Below is a set of records. Repeat all of them exactly.
** start of Exercise input **
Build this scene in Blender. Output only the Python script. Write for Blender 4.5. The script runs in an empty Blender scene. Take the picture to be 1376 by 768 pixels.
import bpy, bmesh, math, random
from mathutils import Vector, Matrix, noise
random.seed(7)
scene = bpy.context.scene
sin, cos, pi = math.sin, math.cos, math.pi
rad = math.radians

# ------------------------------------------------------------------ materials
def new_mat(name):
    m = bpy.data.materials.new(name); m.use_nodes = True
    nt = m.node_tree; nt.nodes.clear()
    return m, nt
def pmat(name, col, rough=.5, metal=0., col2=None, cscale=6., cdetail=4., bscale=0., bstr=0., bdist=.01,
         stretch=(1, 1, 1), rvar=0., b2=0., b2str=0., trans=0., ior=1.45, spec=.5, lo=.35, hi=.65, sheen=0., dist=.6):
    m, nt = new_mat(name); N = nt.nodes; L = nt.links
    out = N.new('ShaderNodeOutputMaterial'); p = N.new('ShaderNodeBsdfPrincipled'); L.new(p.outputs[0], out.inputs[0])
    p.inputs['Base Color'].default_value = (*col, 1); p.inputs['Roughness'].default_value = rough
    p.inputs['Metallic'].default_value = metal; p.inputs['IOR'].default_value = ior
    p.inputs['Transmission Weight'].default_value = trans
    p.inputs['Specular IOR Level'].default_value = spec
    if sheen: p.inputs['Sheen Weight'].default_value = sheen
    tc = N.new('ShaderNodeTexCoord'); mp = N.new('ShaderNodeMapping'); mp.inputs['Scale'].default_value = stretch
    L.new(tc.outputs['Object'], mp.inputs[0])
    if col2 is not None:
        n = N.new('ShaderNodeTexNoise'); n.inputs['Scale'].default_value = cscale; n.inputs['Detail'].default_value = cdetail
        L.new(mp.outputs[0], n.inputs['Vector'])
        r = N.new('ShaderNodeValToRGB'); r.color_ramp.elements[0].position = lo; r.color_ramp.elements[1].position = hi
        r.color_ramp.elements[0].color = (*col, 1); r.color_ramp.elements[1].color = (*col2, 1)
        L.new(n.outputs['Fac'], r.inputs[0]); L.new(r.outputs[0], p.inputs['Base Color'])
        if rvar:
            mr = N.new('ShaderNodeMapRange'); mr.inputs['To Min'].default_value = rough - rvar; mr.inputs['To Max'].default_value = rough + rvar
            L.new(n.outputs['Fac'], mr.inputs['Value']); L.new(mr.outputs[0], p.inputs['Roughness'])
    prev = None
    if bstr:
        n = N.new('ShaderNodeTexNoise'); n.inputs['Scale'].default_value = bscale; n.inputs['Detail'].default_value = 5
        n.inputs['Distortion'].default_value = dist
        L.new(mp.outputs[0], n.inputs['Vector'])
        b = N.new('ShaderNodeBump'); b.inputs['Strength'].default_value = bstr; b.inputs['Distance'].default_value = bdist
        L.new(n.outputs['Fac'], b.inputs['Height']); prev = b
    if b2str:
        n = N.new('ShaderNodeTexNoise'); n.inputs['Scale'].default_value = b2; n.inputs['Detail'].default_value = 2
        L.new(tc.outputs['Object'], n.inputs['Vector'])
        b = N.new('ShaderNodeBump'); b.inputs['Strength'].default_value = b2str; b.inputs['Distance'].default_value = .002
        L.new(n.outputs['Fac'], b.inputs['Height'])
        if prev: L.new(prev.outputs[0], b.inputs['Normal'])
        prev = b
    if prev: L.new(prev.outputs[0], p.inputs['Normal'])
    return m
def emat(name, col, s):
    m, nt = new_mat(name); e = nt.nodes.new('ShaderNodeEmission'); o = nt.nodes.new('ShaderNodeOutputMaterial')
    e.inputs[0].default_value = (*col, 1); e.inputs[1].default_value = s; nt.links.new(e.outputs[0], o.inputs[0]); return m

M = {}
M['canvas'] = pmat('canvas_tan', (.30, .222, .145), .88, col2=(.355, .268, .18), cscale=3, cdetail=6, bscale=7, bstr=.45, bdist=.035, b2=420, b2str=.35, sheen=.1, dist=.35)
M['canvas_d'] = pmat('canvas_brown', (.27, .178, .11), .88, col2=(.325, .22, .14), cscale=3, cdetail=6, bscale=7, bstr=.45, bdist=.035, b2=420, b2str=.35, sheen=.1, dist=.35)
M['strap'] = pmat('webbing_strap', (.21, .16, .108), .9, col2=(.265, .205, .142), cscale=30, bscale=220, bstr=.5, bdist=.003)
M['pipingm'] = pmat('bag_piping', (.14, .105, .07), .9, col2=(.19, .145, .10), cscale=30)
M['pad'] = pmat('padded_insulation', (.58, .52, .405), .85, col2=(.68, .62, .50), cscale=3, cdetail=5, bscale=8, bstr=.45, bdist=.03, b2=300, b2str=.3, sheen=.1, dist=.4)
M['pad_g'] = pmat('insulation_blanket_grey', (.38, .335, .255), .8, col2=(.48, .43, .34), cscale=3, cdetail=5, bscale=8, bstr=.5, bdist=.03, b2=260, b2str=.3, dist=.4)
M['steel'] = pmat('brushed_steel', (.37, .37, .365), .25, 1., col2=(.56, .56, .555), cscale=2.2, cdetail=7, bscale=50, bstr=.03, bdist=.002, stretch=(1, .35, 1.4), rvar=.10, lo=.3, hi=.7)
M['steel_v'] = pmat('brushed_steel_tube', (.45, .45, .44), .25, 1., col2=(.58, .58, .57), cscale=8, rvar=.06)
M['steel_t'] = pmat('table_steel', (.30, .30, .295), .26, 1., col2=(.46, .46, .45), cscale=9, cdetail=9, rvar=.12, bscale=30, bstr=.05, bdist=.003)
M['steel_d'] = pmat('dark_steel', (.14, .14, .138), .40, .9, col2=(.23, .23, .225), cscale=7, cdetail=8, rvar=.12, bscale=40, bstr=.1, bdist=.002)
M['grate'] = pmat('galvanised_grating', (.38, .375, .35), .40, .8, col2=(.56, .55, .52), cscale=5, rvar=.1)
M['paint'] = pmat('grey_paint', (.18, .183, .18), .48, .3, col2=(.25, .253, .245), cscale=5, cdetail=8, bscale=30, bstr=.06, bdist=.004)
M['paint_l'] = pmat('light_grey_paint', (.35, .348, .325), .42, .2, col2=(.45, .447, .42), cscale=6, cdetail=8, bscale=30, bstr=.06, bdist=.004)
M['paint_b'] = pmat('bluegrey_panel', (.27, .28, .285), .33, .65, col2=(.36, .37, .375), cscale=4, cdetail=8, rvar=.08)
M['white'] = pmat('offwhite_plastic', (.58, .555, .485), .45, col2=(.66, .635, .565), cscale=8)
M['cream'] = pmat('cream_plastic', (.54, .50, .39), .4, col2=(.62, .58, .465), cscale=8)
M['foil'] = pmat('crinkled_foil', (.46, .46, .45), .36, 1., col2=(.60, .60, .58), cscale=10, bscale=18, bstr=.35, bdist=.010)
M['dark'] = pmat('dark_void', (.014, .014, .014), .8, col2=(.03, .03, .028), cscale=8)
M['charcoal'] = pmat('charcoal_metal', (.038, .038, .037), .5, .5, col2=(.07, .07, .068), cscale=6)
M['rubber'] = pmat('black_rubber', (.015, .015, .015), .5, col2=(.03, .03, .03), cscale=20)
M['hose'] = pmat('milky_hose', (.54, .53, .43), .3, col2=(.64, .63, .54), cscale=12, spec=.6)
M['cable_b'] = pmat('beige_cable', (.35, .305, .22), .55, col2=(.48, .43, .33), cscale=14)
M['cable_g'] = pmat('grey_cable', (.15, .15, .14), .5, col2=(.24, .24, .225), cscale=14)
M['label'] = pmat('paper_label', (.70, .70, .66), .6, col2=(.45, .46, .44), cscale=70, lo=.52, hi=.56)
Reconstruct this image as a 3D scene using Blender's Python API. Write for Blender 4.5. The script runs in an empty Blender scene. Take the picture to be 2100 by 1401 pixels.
** end of Exercise input **
*Solution for this problem*
Build this scene in Blender. Output only the Python script. Write for Blender 4.5. The script runs in an empty Blender scene. Take the picture to be 1376 by 768 pixels.
import bpy, bmesh, math, random
from mathutils import Vector, Matrix, noise
random.seed(7)
scene = bpy.context.scene
sin, cos, pi = math.sin, math.cos, math.pi
rad = math.radians

# ------------------------------------------------------------------ materials
def new_mat(name):
    m = bpy.data.materials.new(name); m.use_nodes = True
    nt = m.node_tree; nt.nodes.clear()
    return m, nt
def pmat(name, col, rough=.5, metal=0., col2=None, cscale=6., cdetail=4., bscale=0., bstr=0., bdist=.01,
         stretch=(1, 1, 1), rvar=0., b2=0., b2str=0., trans=0., ior=1.45, spec=.5, lo=.35, hi=.65, sheen=0., dist=.6):
    m, nt = new_mat(name); N = nt.nodes; L = nt.links
    out = N.new('ShaderNodeOutputMaterial'); p = N.new('ShaderNodeBsdfPrincipled'); L.new(p.outputs[0], out.inputs[0])
    p.inputs['Base Color'].default_value = (*col, 1); p.inputs['Roughness'].default_value = rough
    p.inputs['Metallic'].default_value = metal; p.inputs['IOR'].default_value = ior
    p.inputs['Transmission Weight'].default_value = trans
    p.inputs['Specular IOR Level'].default_value = spec
    if sheen: p.inputs['Sheen Weight'].default_value = sheen
    tc = N.new('ShaderNodeTexCoord'); mp = N.new('ShaderNodeMapping'); mp.inputs['Scale'].default_value = stretch
    L.new(tc.outputs['Object'], mp.inputs[0])
    if col2 is not None:
        n = N.new('ShaderNodeTexNoise'); n.inputs['Scale'].default_value = cscale; n.inputs['Detail'].default_value = cdetail
        L.new(mp.outputs[0], n.inputs['Vector'])
        r = N.new('ShaderNodeValToRGB'); r.color_ramp.elements[0].position = lo; r.color_ramp.elements[1].position = hi
        r.color_ramp.elements[0].color = (*col, 1); r.color_ramp.elements[1].color = (*col2, 1)
        L.new(n.outputs['Fac'], r.inputs[0]); L.new(r.outputs[0], p.inputs['Base Color'])
        if rvar:
            mr = N.new('ShaderNodeMapRange'); mr.inputs['To Min'].default_value = rough - rvar; mr.inputs['To Max'].default_value = rough + rvar
            L.new(n.outputs['Fac'], mr.inputs['Value']); L.new(mr.outputs[0], p.inputs['Roughness'])
    prev = None
    if bstr:
        n = N.new('ShaderNodeTexNoise'); n.inputs['Scale'].default_value = bscale; n.inputs['Detail'].default_value = 5
        n.inputs['Distortion'].default_value = dist
        L.new(mp.outputs[0], n.inputs['Vector'])
        b = N.new('ShaderNodeBump'); b.inputs['Strength'].default_value = bstr; b.inputs['Distance'].default_value = bdist
        L.new(n.outputs['Fac'], b.inputs['Height']); prev = b
    if b2str:
        n = N.new('ShaderNodeTexNoise'); n.inputs['Scale'].default_value = b2; n.inputs['Detail'].default_value = 2
        L.new(tc.outputs['Object'], n.inputs['Vector'])
        b = N.new('ShaderNodeBump'); b.inputs['Strength'].default_value = b2str; b.inputs['Distance'].default_value = .002
        L.new(n.outputs['Fac'], b.inputs['Height'])
        if prev: L.new(prev.outputs[0], b.inputs['Normal'])
        prev = b
    if prev: L.new(prev.outputs[0], p.inputs['Normal'])
    return m
def emat(name, col, s):
    m, nt = new_mat(name); e = nt.nodes.new('ShaderNodeEmission'); o = nt.nodes.new('ShaderNodeOutputMaterial')
    e.inputs[0].default_value = (*col, 1); e.inputs[1].default_value = s; nt.links.new(e.outputs[0], o.inputs[0]); return m

M = {}
M['canvas'] = pmat('canvas_tan', (.30, .222, .145), .88, col2=(.355, .268, .18), cscale=3, cdetail=6, bscale=7, bstr=.45, bdist=.035, b2=420, b2str=.35, sheen=.1, dist=.35)
M['canvas_d'] = pmat('canvas_brown', (.27, .178, .11), .88, col2=(.325, .22, .14), cscale=3, cdetail=6, bscale=7, bstr=.45, bdist=.035, b2=420, b2str=.35, sheen=.1, dist=.35)
M['strap'] = pmat('webbing_strap', (.21, .16, .108), .9, col2=(.265, .205, .142), cscale=30, bscale=220, bstr=.5, bdist=.003)
M['pipingm'] = pmat('bag_piping', (.14, .105, .07), .9, col2=(.19, .145, .10), cscale=30)
M['pad'] = pmat('padded_insulation', (.58, .52, .405), .85, col2=(.68, .62, .50), cscale=3, cdetail=5, bscale=8, bstr=.45, bdist=.03, b2=300, b2str=.3, sheen=.1, dist=.4)
M['pad_g'] = pmat('insulation_blanket_grey', (.38, .335, .255), .8, col2=(.48, .43, .34), cscale=3, cdetail=5, bscale=8, bstr=.5, bdist=.03, b2=260, b2str=.3, dist=.4)
M['steel'] = pmat('brushed_steel', (.37, .37, .365), .25, 1., col2=(.56, .56, .555), cscale=2.2, cdetail=7, bscale=50, bstr=.03, bdist=.002, stretch=(1, .35, 1.4), rvar=.10, lo=.3, hi=.7)
M['steel_v'] = pmat('brushed_steel_tube', (.45, .45, .44), .25, 1., col2=(.58, .58, .57), cscale=8, rvar=.06)
M['steel_t'] = pmat('table_steel', (.30, .30, .295), .26, 1., col2=(.46, .46, .45), cscale=9, cdetail=9, rvar=.12, bscale=30, bstr=.05, bdist=.003)
M['steel_d'] = pmat('dark_steel', (.14, .14, .138), .40, .9, col2=(.23, .23, .225), cscale=7, cdetail=8, rvar=.12, bscale=40, bstr=.1, bdist=.002)
M['grate'] = pmat('galvanised_grating', (.38, .375, .35), .40, .8, col2=(.56, .55, .52), cscale=5, rvar=.1)
M['paint'] = pmat('grey_paint', (.18, .183, .18), .48, .3, col2=(.25, .253, .245), cscale=5, cdetail=8, bscale=30, bstr=.06, bdist=.004)
M['paint_l'] = pmat('light_grey_paint', (.35, .348, .325), .42, .2, col2=(.45, .447, .42), cscale=6, cdetail=8, bscale=30, bstr=.06, bdist=.004)
M['paint_b'] = pmat('bluegrey_panel', (.27, .28, .285), .33, .65, col2=(.36, .37, .375), cscale=4, cdetail=8, rvar=.08)
M['white'] = pmat('offwhite_plastic', (.58, .555, .485), .45, col2=(.66, .635, .565), cscale=8)
M['cream'] = pmat('cream_plastic', (.54, .50, .39), .4, col2=(.62, .58, .465), cscale=8)
M['foil'] = pmat('crinkled_foil', (.46, .46, .45), .36, 1., col2=(.60, .60, .58), cscale=10, bscale=18, bstr=.35, bdist=.010)
M['dark'] = pmat('dark_void', (.014, .014, .014), .8, col2=(.03, .03, .028), cscale=8)
M['charcoal'] = pmat('charcoal_metal', (.038, .038, .037), .5, .5, col2=(.07, .07, .068), cscale=6)
M['rubber'] = pmat('black_rubber', (.015, .015, .015), .5, col2=(.03, .03, .03), cscale=20)
M['hose'] = pmat('milky_hose', (.54, .53, .43), .3, col2=(.64, .63, .54), cscale=12, spec=.6)
M['cable_b'] = pmat('beige_cable', (.35, .305, .22), .55, col2=(.48, .43, .33), cscale=14)
M['cable_g'] = pmat('grey_cable', (.15, .15, .14), .5, col2=(.24, .24, .225), cscale=14)
M['label'] = pmat('paper_label', (.70, .70, .66), .6, col2=(.45, .46, .44), cscale=70, lo=.52, hi=.56)
Reconstruct this image as a 3D scene using Blender's Python API. Write for Blender 4.5. The script runs in an empty Blender scene. Take the picture to be 2100 by 1401 pixels.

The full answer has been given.